OBJECTIVE: Print the listing that follows, character for character.

DATA:
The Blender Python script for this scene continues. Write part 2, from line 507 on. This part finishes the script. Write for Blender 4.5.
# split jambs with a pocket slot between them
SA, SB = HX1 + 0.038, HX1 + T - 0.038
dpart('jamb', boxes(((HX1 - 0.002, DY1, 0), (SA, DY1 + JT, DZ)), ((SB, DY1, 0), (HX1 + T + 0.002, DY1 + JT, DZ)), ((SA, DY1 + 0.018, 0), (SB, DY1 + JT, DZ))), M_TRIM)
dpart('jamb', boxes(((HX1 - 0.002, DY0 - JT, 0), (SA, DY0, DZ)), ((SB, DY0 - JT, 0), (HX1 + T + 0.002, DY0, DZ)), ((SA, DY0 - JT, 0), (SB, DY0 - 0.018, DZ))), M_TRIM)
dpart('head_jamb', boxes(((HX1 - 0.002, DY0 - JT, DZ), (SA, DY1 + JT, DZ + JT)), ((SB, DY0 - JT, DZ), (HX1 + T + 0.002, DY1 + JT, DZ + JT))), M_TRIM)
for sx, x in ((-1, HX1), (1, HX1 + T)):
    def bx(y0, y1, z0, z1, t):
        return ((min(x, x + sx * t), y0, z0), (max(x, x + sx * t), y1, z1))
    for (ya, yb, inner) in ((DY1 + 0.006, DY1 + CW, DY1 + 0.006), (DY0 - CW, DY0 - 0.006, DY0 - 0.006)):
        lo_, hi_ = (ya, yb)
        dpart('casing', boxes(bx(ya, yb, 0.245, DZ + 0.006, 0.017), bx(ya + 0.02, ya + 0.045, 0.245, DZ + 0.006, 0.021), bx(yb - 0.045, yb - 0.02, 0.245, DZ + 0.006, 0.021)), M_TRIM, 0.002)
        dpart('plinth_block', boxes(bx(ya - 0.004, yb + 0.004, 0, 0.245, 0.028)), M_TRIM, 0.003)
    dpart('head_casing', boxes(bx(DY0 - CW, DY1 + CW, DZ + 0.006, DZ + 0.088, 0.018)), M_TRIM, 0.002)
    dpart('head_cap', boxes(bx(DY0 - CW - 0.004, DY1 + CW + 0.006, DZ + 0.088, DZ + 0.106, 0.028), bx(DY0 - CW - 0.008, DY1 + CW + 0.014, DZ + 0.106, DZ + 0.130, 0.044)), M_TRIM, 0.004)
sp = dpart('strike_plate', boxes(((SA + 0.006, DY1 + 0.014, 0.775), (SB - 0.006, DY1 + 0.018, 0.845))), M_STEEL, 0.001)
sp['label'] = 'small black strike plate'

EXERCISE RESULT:
The Blender Python script for this scene continues. Write part 2, from line 507 on. This part finishes the script. Write for Blender 4.5.
# split jambs with a pocket slot between them
SA, SB = HX1 + 0.038, HX1 + T - 0.038
dpart('jamb', boxes(((HX1 - 0.002, DY1, 0), (SA, DY1 + JT, DZ)), ((SB, DY1, 0), (HX1 + T + 0.002, DY1 + JT, DZ)), ((SA, DY1 + 0.018, 0), (SB, DY1 + JT, DZ))), M_TRIM)
dpart('jamb', boxes(((HX1 - 0.002, DY0 - JT, 0), (SA, DY0, DZ)), ((SB, DY0 - JT, 0), (HX1 + T + 0.002, DY0, DZ)), ((SA, DY0 - JT, 0), (SB, DY0 - 0.018, DZ))), M_TRIM)
dpart('head_jamb', boxes(((HX1 - 0.002, DY0 - JT, DZ), (SA, DY1 + JT, DZ + JT)), ((SB, DY0 - JT, DZ), (HX1 + T + 0.002, DY1 + JT, DZ + JT))), M_TRIM)
for sx, x in ((-1, HX1), (1, HX1 + T)):
    def bx(y0, y1, z0, z1, t):
        return ((min(x, x + sx * t), y0, z0), (max(x, x + sx * t), y1, z1))
    for (ya, yb, inner) in ((DY1 + 0.006, DY1 + CW, DY1 + 0.006), (DY0 - CW, DY0 - 0.006, DY0 - 0.006)):
        lo_, hi_ = (ya, yb)
        dpart('casing', boxes(bx(ya, yb, 0.245, DZ + 0.006, 0.017), bx(ya + 0.02, ya + 0.045, 0.245, DZ + 0.006, 0.021), bx(yb - 0.045, yb - 0.02, 0.245, DZ + 0.006, 0.021)), M_TRIM, 0.002)
        dpart('plinth_block', boxes(bx(ya - 0.004, yb + 0.004, 0, 0.245, 0.028)), M_TRIM, 0.003)
    dpart('head_casing', boxes(bx(DY0 - CW, DY1 + CW, DZ + 0.006, DZ + 0.088, 0.018)), M_TRIM, 0.002)
    dpart('head_cap', boxes(bx(DY0 - CW - 0.004, DY1 + CW + 0.006, DZ + 0.088, DZ + 0.106, 0.028), bx(DY0 - CW - 0.008, DY1 + CW + 0.014, DZ + 0.106, DZ + 0.130, 0.044)), M_TRIM, 0.004)
sp = dpart('strike_plate', boxes(((SA + 0.006, DY1 + 0.014, 0.775), (SB - 0.006, DY1 + 0.018, 0.845))), M_STEEL, 0.001)
sp['label'] = 'small black strike plate'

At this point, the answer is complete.